▶ Data extract
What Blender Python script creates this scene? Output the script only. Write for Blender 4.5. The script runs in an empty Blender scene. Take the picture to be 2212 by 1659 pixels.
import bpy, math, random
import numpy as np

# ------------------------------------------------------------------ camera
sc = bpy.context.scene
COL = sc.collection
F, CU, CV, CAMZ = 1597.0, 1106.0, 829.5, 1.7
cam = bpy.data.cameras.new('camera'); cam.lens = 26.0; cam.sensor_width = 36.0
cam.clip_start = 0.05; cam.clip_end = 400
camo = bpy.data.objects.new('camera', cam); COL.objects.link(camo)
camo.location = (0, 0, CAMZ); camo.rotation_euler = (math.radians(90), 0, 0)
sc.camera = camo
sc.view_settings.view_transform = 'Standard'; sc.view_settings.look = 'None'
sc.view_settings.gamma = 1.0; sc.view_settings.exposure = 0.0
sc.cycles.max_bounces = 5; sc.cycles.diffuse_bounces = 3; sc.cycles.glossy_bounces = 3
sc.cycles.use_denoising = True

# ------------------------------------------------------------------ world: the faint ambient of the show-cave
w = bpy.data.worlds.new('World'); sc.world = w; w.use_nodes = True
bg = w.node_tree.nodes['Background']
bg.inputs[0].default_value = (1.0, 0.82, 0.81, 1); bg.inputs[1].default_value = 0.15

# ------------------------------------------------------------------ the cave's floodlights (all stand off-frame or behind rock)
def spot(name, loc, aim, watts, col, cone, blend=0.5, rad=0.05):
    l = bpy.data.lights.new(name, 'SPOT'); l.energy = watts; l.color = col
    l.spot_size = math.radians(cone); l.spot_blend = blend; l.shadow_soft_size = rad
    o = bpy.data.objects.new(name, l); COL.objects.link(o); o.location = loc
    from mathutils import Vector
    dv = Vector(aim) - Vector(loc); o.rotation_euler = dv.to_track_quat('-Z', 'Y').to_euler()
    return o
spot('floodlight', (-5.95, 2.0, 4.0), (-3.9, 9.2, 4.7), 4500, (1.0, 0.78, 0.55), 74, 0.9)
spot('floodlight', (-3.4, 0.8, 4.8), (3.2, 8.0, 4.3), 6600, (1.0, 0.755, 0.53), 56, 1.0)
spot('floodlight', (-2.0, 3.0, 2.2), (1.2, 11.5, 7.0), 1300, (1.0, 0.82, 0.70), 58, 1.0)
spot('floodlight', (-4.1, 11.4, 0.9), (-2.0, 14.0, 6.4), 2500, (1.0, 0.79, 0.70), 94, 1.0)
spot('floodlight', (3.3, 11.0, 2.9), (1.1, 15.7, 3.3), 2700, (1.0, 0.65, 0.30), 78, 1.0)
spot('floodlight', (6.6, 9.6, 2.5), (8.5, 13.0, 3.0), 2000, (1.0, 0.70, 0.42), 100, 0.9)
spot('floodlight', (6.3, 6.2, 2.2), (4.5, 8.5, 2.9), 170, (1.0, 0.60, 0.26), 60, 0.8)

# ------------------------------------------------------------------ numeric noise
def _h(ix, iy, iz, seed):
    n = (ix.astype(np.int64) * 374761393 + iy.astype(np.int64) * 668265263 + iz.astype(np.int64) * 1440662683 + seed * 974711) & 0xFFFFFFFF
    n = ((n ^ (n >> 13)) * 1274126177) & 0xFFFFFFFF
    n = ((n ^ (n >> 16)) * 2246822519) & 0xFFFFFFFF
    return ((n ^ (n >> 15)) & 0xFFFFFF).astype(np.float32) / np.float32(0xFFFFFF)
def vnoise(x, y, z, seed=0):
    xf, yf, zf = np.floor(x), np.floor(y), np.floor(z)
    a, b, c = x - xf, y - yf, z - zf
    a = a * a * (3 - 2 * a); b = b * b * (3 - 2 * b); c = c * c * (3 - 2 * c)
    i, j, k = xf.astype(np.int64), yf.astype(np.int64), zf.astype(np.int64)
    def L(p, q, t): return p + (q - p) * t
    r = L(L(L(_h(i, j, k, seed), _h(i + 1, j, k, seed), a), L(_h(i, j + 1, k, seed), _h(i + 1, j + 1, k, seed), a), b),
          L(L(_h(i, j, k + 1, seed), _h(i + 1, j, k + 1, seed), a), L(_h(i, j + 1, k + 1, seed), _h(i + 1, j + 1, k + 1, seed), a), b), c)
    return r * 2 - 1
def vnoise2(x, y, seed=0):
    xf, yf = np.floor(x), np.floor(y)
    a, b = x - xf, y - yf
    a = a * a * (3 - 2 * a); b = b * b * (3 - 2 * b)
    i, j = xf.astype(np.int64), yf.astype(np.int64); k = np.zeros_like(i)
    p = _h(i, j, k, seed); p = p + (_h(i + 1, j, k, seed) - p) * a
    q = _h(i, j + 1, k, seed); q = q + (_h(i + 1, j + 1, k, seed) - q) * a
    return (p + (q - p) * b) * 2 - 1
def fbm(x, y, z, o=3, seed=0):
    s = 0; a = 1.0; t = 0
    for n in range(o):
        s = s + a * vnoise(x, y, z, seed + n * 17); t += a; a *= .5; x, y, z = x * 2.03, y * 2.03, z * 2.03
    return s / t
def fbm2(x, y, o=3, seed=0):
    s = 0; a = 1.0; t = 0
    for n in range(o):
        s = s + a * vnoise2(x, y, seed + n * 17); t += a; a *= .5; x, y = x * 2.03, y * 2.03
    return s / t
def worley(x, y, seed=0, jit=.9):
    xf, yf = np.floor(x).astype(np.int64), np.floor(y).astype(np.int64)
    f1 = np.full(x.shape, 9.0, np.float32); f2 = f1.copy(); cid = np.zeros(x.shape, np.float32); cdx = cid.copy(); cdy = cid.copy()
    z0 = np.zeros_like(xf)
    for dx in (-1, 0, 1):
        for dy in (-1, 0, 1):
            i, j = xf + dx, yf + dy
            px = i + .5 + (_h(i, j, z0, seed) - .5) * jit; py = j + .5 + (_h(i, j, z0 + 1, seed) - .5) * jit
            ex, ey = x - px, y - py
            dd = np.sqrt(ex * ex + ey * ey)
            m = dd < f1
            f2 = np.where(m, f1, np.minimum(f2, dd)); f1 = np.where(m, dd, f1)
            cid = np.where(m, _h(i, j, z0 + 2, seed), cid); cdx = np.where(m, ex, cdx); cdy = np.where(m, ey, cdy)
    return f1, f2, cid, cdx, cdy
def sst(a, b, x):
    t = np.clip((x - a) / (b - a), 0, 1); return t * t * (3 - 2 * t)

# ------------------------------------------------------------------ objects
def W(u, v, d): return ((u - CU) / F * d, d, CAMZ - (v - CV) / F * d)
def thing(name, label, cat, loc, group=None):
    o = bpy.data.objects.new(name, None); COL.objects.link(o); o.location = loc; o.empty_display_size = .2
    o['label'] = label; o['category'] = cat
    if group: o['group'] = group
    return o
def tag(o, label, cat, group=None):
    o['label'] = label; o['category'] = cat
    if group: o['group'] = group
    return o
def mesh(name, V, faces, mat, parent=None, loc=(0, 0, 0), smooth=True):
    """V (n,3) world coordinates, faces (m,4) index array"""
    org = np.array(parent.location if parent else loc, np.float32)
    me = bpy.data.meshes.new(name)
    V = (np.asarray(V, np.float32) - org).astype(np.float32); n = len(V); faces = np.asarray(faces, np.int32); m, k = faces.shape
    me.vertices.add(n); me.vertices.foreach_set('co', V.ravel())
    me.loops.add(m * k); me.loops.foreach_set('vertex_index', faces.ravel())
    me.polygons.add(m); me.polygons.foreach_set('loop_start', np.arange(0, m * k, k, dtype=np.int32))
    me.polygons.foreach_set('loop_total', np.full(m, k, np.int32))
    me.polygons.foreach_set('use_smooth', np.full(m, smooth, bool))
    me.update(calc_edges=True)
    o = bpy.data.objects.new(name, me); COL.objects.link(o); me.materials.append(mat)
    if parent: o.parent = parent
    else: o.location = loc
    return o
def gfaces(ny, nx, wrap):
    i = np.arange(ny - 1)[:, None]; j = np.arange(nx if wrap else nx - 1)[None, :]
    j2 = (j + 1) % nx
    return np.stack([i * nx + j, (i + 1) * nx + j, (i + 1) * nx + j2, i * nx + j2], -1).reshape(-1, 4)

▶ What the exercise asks
Only the lines from the start of the data to the line holding "import numpy as np" are wanted; return them exactly, both ends included.

▶ Answer to this problem
What Blender Python script creates this scene? Output the script only. Write for Blender 4.5. The script runs in an empty Blender scene. Take the picture to be 2212 by 1659 pixels.
import bpy, math, random
import numpy as np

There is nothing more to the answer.